Harvard Square is a large triangular area in the center of Cambridge, Massachusetts, at the intersection of Massachusetts Avenue, Brattle Street, and John F. Kennedy Street. Adjacent to the historic heart of Harvard University, Harvard Yard, the Square (as it is called locally) functions as a commercial center for Harvard students, as well as residents of western Cambridge and the inner western suburbs of Boston. In an extended sense, the name "Harvard Square" can refer to the entire neighborhood surrounding this intersection for several blocks in each direction.

History

Although today a commercial area, the Square boasts of famous residents from earlier periods, including the colonial poet Anne Bradstreet. The high pedestrian traffic makes it a gathering place for street musicians; singer-songwriter Tracy Chapman, who attended nearby Tufts University, is known to have played here during her college years.

Until 1984, the Harvard Square stop was the northern terminus of the Red Line, and it still functions as a major transfer station between subway, bus, and trackless trolley. Automobile traffic can be heavy, and parking is difficult.

Transformation

Discussions of how the Square has changed in recent years usually center on the perceived gentrification of the Harvard Square neighborhood and Cambridge in general.

Harvard Square used to have many new and used bookstores, but few are left today. It also used to be a neighborhood shopping center, with a grocery store and a Woolworth's five and ten. There does remain a small hardware store, but the Square is now more of a regional shopping center, especially for youths.

During the late 1990s, some locally run businesses with long-time shopfronts on the Square—including the unusual Tasty Diner, a tiny sandwich shop open long hours—closed to make way for national chains. Following national trends, the local Harvard Trust Company bank has been absorbed into the national Bank of America through a series of mergers. The student co-op, the Harvard Coop, is now managed by Barnes and Noble. Schoenhof's Foreign Books is owned by the French Éditions Gallimard. In 2004, it was announced that the famous Grolier Poetry Bookshop would be sold, and today even the emblematic Out of Town News is owned by the UK-based Hudson Group.

Other features

Harvard Square with the Out of Town News kiosk, May 2004

At the center of the Square is the old subway kiosk, now a newsstand, Out of Town News, stocking newspapers and magazines from around the world. A video of it appears in transitional clips used on CNN.

The office of NPR's Car Talk radio show faces the square, with a stencil in the window that reads "Dewey, Cheatham and Howe," the fictional law firm often referenced on the show.

The sunken region next to the newsstand and the subway entrance is sometimes referred to as "The Pit." Its arena-like appearance attracts skateboarders and, more generally, young, high-school aged people from surrounding neighbourhoods who are associated with countercultural movements such as the Punk, Straight edge, and Goth subcultures.
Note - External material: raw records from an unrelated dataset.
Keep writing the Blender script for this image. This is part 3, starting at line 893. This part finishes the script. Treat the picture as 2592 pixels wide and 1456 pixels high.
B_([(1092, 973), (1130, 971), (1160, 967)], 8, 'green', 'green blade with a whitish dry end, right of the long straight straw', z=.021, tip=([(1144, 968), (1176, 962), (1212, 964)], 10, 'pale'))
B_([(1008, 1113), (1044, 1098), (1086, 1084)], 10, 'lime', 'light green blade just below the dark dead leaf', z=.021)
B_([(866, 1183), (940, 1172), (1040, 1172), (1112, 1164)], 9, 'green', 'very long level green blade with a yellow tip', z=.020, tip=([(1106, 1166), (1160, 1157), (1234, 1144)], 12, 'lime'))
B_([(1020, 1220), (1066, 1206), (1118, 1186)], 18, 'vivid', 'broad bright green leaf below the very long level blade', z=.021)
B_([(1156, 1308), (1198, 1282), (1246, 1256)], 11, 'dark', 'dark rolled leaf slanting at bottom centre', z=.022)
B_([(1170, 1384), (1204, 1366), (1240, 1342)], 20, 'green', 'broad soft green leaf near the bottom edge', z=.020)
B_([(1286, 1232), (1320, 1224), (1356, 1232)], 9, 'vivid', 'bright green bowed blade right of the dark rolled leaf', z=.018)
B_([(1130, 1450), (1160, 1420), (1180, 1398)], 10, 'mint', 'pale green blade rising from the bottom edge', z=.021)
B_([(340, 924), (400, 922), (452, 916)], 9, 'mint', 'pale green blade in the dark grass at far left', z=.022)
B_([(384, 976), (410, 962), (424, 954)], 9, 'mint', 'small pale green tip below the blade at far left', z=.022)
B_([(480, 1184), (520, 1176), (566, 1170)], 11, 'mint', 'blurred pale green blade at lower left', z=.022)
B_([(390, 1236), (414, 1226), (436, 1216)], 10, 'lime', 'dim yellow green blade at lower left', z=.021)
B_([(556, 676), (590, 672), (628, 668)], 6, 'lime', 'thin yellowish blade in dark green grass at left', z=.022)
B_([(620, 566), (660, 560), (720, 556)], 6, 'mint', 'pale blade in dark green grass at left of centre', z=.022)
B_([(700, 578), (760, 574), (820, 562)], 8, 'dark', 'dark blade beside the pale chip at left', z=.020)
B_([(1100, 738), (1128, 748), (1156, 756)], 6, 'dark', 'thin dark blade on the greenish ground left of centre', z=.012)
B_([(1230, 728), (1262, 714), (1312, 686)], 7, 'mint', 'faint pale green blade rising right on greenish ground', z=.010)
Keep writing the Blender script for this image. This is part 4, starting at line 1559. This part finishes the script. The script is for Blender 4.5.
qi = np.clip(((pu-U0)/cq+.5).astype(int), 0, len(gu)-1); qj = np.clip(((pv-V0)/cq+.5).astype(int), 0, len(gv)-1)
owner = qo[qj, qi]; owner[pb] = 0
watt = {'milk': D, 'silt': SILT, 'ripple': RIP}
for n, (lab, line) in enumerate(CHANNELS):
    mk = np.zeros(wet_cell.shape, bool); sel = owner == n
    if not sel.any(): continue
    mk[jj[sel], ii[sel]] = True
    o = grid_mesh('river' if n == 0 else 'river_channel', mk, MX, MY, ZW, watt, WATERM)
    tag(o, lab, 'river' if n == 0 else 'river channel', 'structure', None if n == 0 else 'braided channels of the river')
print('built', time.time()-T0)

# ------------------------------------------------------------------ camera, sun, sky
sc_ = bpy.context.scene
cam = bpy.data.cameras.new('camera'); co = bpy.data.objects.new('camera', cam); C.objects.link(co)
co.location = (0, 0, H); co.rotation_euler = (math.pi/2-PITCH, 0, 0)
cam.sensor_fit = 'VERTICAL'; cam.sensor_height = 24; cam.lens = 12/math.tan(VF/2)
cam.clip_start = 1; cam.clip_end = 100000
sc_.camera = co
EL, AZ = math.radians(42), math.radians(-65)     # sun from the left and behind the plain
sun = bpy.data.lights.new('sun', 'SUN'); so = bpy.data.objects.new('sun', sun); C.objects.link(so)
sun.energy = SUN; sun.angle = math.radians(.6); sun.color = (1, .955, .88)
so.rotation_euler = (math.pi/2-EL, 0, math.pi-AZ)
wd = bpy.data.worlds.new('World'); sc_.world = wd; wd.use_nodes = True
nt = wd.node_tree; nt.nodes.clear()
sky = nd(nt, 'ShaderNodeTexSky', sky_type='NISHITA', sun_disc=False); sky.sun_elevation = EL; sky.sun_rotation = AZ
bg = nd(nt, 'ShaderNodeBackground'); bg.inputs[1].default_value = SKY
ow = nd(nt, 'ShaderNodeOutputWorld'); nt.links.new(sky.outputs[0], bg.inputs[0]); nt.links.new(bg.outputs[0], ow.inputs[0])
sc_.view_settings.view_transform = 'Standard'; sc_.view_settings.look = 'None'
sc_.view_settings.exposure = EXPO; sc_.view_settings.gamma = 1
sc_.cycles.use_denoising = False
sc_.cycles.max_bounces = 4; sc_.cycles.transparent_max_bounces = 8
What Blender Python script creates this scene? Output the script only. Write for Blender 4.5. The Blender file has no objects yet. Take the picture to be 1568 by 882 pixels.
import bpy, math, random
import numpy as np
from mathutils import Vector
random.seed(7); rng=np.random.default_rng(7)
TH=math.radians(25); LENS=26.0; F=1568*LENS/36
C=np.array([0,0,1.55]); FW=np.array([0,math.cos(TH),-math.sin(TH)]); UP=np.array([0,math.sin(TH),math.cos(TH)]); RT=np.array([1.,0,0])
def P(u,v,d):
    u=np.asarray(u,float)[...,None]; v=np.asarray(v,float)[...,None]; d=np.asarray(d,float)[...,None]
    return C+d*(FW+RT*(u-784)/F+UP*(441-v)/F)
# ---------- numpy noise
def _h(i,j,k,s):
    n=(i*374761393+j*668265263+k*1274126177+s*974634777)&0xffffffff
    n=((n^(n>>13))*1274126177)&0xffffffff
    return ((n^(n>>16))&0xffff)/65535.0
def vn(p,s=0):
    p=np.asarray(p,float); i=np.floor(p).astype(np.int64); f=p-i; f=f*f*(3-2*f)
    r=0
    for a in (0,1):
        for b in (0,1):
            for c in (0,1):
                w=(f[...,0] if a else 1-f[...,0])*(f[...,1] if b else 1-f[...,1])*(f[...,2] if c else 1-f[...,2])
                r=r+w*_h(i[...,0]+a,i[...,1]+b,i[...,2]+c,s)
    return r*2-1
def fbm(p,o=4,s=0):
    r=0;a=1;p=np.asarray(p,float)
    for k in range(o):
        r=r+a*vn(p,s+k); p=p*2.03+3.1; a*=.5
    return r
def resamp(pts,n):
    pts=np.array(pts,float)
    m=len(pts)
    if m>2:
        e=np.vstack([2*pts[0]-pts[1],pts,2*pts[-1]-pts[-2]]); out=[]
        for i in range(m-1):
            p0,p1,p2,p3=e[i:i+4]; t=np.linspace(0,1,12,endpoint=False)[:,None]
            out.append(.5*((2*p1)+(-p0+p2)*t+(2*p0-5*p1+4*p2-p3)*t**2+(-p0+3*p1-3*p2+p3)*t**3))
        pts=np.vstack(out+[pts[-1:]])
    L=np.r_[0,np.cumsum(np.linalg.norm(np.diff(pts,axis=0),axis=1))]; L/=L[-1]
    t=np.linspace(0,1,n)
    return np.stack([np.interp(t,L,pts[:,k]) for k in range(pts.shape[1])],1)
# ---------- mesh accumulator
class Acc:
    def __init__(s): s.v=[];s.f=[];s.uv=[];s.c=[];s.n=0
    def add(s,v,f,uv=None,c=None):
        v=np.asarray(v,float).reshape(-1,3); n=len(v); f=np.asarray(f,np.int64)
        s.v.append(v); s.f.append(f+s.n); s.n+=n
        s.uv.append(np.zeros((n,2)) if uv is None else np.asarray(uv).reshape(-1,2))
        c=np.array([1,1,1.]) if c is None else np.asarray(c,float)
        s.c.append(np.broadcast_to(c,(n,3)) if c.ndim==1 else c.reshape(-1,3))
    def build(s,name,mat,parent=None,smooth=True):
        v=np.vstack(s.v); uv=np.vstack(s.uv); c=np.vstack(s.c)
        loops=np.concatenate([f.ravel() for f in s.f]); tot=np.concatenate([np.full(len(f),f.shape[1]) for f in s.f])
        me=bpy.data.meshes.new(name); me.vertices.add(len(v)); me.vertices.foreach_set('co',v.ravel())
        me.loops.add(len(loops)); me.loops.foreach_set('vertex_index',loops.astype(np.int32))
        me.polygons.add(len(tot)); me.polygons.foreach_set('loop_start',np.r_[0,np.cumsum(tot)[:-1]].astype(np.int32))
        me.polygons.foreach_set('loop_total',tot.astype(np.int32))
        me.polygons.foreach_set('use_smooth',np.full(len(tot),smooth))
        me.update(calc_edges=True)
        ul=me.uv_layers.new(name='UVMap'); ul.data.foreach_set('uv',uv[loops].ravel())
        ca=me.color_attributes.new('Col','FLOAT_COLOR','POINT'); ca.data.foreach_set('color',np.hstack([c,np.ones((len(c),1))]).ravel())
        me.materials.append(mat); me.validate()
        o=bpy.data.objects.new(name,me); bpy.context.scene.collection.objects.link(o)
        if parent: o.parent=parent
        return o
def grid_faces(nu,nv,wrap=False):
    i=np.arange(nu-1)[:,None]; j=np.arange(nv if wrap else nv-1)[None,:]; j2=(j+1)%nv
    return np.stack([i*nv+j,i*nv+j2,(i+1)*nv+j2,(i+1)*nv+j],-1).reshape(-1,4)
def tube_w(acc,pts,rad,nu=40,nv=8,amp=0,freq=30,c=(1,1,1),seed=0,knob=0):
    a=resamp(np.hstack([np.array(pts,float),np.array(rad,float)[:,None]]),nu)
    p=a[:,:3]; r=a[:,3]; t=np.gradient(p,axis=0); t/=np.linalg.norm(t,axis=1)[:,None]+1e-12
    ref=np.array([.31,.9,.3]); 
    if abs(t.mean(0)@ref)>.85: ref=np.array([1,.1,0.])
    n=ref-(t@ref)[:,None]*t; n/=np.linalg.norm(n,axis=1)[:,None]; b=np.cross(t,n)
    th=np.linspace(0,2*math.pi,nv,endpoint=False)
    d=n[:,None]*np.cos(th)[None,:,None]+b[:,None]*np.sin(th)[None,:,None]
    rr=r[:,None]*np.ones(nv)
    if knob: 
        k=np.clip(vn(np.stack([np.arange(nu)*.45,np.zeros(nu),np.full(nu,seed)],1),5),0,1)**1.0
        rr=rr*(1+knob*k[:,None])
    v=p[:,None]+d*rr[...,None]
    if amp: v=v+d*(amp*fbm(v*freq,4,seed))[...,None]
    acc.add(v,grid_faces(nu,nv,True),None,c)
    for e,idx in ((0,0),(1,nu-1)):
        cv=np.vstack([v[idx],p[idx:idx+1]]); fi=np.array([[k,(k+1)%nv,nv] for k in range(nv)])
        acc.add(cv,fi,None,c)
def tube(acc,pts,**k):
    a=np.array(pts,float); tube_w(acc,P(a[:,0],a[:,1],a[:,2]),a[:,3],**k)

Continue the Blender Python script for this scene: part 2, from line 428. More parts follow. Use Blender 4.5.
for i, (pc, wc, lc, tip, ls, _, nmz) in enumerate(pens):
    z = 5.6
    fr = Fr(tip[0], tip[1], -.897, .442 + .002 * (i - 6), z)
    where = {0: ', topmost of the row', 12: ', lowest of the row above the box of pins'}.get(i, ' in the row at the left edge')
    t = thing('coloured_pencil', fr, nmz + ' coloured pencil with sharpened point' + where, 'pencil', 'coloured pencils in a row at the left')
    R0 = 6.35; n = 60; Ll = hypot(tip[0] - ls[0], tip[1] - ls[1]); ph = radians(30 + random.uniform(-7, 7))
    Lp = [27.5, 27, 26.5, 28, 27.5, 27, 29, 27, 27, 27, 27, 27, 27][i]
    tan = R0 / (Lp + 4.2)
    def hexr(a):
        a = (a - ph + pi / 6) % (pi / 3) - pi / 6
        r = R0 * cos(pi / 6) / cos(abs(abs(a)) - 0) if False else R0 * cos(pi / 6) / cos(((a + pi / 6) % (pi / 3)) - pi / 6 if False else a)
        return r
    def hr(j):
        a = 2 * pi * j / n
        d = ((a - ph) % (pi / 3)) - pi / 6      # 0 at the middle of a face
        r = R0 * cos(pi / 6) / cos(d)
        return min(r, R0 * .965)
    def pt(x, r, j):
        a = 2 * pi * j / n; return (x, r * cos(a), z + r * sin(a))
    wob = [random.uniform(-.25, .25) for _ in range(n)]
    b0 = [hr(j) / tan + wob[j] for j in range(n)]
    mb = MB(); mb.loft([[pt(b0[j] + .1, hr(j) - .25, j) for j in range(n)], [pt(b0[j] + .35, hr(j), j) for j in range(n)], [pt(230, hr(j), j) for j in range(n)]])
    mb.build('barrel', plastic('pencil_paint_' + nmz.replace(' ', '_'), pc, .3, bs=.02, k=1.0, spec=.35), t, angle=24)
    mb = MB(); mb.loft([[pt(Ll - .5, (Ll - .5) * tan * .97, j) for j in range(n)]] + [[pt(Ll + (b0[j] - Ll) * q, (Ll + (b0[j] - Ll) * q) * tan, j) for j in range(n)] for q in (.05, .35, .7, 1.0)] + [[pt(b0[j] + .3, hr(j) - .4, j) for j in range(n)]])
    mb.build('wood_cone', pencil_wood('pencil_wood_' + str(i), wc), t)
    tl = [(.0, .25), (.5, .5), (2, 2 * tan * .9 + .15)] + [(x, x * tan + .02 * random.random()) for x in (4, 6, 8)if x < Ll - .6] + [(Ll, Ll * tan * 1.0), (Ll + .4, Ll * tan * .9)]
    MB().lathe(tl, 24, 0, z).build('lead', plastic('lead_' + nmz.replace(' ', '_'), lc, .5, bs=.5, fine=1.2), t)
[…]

They are sometimes derogatively referred to as "pit kids" or "pit rats," and the contrast between these congregants and the often older and more conservatively dressed people associated with nearby Harvard University and the businesses in the Square occasionally leads to tension. One block east of the pit, an outdoor cafe features always-busy tables for chess players, including Murray Turnbull, wih his everpresent "Play the Chessmaster" sign.

A number of other public squares dot the surrounding streets with a wide variety of street performers throughout the year, and the John F. Kennedy Memorial Park stands a few steps away along the banks of the Charles river.